“Liberalism” does heavy lifting in describing American politics and gets used in incompatible ways. After all, the mainstream of both the Democratic and Republican parties in the 20th century were committed to liberalism. This episode defines “it “liberalism” through what it has done, what it carries, what it is operating in, and what naming it precisely makes possible to see.
“Liberalism” isn’t defined by the Democratic Party, although Democrats are often reproducing a mode of politics that the word names. The word is certainly not defined by the history of “the left.” It also can’t be defined purely through the philosophical tradition of Locke, Mill, and Rawls, even though that tradition set down the frame in the abstract. Liberalism is a governing logic, a political order those ideas produced and stabilized. But it’s also a disposition through which institutions in the West have practiced — and avoided politics for more than two centuries.
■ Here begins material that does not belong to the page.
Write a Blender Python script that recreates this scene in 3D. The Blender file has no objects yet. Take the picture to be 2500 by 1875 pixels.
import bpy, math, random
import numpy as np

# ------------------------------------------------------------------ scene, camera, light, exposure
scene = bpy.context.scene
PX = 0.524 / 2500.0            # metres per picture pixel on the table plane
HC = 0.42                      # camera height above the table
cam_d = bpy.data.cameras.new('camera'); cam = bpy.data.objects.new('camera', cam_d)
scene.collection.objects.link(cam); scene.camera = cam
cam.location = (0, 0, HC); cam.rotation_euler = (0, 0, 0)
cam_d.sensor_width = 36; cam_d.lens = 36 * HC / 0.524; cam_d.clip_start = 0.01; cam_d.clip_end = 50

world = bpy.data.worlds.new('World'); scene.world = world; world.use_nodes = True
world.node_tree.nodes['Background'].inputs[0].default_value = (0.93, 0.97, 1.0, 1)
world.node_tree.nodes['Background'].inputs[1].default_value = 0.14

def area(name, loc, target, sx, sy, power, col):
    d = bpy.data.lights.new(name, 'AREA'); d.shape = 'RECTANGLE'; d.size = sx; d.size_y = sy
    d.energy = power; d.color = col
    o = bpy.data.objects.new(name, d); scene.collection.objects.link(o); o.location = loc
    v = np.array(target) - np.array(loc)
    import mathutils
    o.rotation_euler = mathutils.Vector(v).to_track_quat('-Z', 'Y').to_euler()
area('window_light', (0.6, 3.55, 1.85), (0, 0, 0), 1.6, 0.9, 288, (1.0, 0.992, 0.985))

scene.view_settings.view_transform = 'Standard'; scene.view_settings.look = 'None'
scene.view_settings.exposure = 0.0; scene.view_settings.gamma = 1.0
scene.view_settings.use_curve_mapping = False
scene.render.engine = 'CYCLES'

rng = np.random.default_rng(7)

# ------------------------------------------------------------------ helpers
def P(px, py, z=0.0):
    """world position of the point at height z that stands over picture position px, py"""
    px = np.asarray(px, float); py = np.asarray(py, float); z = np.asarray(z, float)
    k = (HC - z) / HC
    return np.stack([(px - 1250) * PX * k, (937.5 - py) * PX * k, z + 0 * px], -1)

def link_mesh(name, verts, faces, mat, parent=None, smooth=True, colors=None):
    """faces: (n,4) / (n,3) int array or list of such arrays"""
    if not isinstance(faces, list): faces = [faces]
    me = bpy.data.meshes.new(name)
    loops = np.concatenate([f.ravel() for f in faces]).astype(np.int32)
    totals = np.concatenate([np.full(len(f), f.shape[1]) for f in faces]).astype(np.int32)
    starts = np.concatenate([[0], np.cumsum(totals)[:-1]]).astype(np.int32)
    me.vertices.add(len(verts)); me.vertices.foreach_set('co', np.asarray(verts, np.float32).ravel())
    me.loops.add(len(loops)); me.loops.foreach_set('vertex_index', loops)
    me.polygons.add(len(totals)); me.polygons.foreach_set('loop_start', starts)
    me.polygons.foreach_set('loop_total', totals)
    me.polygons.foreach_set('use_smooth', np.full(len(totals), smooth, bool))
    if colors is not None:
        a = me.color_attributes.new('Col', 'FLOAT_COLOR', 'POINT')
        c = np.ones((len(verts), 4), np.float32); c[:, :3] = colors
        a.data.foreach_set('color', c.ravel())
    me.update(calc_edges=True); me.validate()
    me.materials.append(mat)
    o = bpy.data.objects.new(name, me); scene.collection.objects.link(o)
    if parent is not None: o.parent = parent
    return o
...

The liberal commitment, at its most basic, is that political disagreements get worked out through deliberation, and that decision is legitimate only once agreement has been produced. The pattern produces a specific kind of failure when the people on the other side of a struggle or debate aren’t waiting for consensus. A disposition that requires agreement before acting cannot impose its position on one that requires no such thing. This asymmetry is built into what liberalism has become, in practice. And it’s why American liberals keep losing a conflict they keep mistaking for a contest of messaging and turnout.